SET EXERCISE -
Print every record below exactly as written.

======== RECORDS FOR PROCESSING

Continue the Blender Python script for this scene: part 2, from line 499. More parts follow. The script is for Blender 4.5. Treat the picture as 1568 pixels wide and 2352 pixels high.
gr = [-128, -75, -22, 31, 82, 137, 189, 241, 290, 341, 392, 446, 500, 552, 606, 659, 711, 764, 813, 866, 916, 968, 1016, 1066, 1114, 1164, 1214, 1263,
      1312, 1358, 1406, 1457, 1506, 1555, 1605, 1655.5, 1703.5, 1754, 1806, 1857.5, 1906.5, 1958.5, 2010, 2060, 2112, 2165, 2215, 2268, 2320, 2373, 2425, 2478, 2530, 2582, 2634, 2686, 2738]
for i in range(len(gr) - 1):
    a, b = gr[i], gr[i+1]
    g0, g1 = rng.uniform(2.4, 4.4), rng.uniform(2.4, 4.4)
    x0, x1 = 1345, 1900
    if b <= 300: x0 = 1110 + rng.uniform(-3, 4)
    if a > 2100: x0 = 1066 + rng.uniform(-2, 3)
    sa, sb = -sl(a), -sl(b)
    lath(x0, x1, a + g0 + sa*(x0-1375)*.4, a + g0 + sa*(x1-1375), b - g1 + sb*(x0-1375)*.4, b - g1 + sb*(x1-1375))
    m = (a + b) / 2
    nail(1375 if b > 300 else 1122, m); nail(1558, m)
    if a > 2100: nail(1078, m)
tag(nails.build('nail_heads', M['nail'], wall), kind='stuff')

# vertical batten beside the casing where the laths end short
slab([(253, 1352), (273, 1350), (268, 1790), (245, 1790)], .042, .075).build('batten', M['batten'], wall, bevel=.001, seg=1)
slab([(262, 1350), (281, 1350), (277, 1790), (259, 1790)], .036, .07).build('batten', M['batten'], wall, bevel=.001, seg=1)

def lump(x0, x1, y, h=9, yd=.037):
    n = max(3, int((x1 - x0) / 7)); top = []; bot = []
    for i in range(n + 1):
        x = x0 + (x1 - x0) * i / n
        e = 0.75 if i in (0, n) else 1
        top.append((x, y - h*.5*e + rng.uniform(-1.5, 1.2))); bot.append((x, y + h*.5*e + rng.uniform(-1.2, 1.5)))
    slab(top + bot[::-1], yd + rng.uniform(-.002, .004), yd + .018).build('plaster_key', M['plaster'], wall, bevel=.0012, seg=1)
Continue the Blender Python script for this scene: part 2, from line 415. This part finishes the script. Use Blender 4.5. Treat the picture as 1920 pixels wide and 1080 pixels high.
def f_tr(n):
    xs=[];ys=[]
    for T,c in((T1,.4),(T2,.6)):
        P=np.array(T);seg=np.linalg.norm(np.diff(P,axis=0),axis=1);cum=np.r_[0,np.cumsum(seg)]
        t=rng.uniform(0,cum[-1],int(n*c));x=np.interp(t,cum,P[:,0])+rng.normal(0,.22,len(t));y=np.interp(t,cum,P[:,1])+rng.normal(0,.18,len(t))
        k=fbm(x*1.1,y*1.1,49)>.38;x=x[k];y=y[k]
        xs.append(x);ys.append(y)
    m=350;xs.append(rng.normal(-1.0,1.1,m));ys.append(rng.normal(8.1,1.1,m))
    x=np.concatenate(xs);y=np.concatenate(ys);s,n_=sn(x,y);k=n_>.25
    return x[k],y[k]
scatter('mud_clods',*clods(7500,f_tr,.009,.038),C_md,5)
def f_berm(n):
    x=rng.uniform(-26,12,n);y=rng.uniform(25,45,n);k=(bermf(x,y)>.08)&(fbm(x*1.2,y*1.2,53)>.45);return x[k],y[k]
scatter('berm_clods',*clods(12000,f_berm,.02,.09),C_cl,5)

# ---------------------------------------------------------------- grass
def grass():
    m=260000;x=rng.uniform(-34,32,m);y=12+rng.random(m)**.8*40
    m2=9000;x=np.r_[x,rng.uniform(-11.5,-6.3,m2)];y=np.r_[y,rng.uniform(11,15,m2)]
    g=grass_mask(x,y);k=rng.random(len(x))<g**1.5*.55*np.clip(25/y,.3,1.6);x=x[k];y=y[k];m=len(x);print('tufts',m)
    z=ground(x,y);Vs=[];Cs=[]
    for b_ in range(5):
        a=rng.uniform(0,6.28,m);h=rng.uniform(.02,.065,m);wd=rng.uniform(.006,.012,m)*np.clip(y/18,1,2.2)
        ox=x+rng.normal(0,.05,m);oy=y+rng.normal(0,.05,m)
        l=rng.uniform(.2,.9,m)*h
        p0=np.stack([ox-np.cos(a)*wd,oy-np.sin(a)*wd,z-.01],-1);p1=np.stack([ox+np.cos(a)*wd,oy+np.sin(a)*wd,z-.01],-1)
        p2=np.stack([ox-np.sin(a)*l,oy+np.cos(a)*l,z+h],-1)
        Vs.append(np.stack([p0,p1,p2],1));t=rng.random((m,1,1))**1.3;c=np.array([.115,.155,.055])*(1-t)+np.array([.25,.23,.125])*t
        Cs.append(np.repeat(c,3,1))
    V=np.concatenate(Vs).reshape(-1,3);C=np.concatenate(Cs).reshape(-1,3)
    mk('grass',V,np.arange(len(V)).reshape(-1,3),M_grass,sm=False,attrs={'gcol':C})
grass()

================

FINAL ANSWER -
Continue the Blender Python script for this scene: part 2, from line 499. More parts follow. The script is for Blender 4.5. Treat the picture as 1568 pixels wide and 2352 pixels high.
gr = [-128, -75, -22, 31, 82, 137, 189, 241, 290, 341, 392, 446, 500, 552, 606, 659, 711, 764, 813, 866, 916, 968, 1016, 1066, 1114, 1164, 1214, 1263,
      1312, 1358, 1406, 1457, 1506, 1555, 1605, 1655.5, 1703.5, 1754, 1806, 1857.5, 1906.5, 1958.5, 2010, 2060, 2112, 2165, 2215, 2268, 2320, 2373, 2425, 2478, 2530, 2582, 2634, 2686, 2738]
for i in range(len(gr) - 1):
    a, b = gr[i], gr[i+1]
    g0, g1 = rng.uniform(2.4, 4.4), rng.uniform(2.4, 4.4)
    x0, x1 = 1345, 1900
    if b <= 300: x0 = 1110 + rng.uniform(-3, 4)
    if a > 2100: x0 = 1066 + rng.uniform(-2, 3)
    sa, sb = -sl(a), -sl(b)
    lath(x0, x1, a + g0 + sa*(x0-1375)*.4, a + g0 + sa*(x1-1375), b - g1 + sb*(x0-1375)*.4, b - g1 + sb*(x1-1375))
    m = (a + b) / 2
    nail(1375 if b > 300 else 1122, m); nail(1558, m)
    if a > 2100: nail(1078, m)
tag(nails.build('nail_heads', M['nail'], wall), kind='stuff')

# vertical batten beside the casing where the laths end short
slab([(253, 1352), (273, 1350), (268, 1790), (245, 1790)], .042, .075).build('batten', M['batten'], wall, bevel=.001, seg=1)
slab([(262, 1350), (281, 1350), (277, 1790), (259, 1790)], .036, .07).build('batten', M['batten'], wall, bevel=.001, seg=1)

def lump(x0, x1, y, h=9, yd=.037):
    n = max(3, int((x1 - x0) / 7)); top = []; bot = []
    for i in range(n + 1):
        x = x0 + (x1 - x0) * i / n
        e = 0.75 if i in (0, n) else 1
        top.append((x, y - h*.5*e + rng.uniform(-1.5, 1.2))); bot.append((x, y + h*.5*e + rng.uniform(-1.2, 1.5)))
    slab(top + bot[::-1], yd + rng.uniform(-.002, .004), yd + .018).build('plaster_key', M['plaster'], wall, bevel=.0012, seg=1)
Continue the Blender Python script for this scene: part 2, from line 415. This part finishes the script. Use Blender 4.5. Treat the picture as 1920 pixels wide and 1080 pixels high.
def f_tr(n):
    xs=[];ys=[]
    for T,c in((T1,.4),(T2,.6)):
        P=np.array(T);seg=np.linalg.norm(np.diff(P,axis=0),axis=1);cum=np.r_[0,np.cumsum(seg)]
        t=rng.uniform(0,cum[-1],int(n*c));x=np.interp(t,cum,P[:,0])+rng.normal(0,.22,len(t));y=np.interp(t,cum,P[:,1])+rng.normal(0,.18,len(t))
        k=fbm(x*1.1,y*1.1,49)>.38;x=x[k];y=y[k]
        xs.append(x);ys.append(y)
    m=350;xs.append(rng.normal(-1.0,1.1,m));ys.append(rng.normal(8.1,1.1,m))
    x=np.concatenate(xs);y=np.concatenate(ys);s,n_=sn(x,y);k=n_>.25
    return x[k],y[k]
scatter('mud_clods',*clods(7500,f_tr,.009,.038),C_md,5)
def f_berm(n):
    x=rng.uniform(-26,12,n);y=rng.uniform(25,45,n);k=(bermf(x,y)>.08)&(fbm(x*1.2,y*1.2,53)>.45);return x[k],y[k]
scatter('berm_clods',*clods(12000,f_berm,.02,.09),C_cl,5)

# ---------------------------------------------------------------- grass
def grass():
    m=260000;x=rng.uniform(-34,32,m);y=12+rng.random(m)**.8*40
    m2=9000;x=np.r_[x,rng.uniform(-11.5,-6.3,m2)];y=np.r_[y,rng.uniform(11,15,m2)]
    g=grass_mask(x,y);k=rng.random(len(x))<g**1.5*.55*np.clip(25/y,.3,1.6);x=x[k];y=y[k];m=len(x);print('tufts',m)
    z=ground(x,y);Vs=[];Cs=[]
    for b_ in range(5):
        a=rng.uniform(0,6.28,m);h=rng.uniform(.02,.065,m);wd=rng.uniform(.006,.012,m)*np.clip(y/18,1,2.2)
        ox=x+rng.normal(0,.05,m);oy=y+rng.normal(0,.05,m)
        l=rng.uniform(.2,.9,m)*h
        p0=np.stack([ox-np.cos(a)*wd,oy-np.sin(a)*wd,z-.01],-1);p1=np.stack([ox+np.cos(a)*wd,oy+np.sin(a)*wd,z-.01],-1)
        p2=np.stack([ox-np.sin(a)*l,oy+np.cos(a)*l,z+h],-1)
        Vs.append(np.stack([p0,p1,p2],1));t=rng.random((m,1,1))**1.3;c=np.array([.115,.155,.055])*(1-t)+np.array([.25,.23,.125])*t
        Cs.append(np.repeat(c,3,1))
    V=np.concatenate(Vs).reshape(-1,3);C=np.concatenate(Cs).reshape(-1,3)
    mk('grass',V,np.arange(len(V)).reshape(-1,3),M_grass,sm=False,attrs={'gcol':C})
grass()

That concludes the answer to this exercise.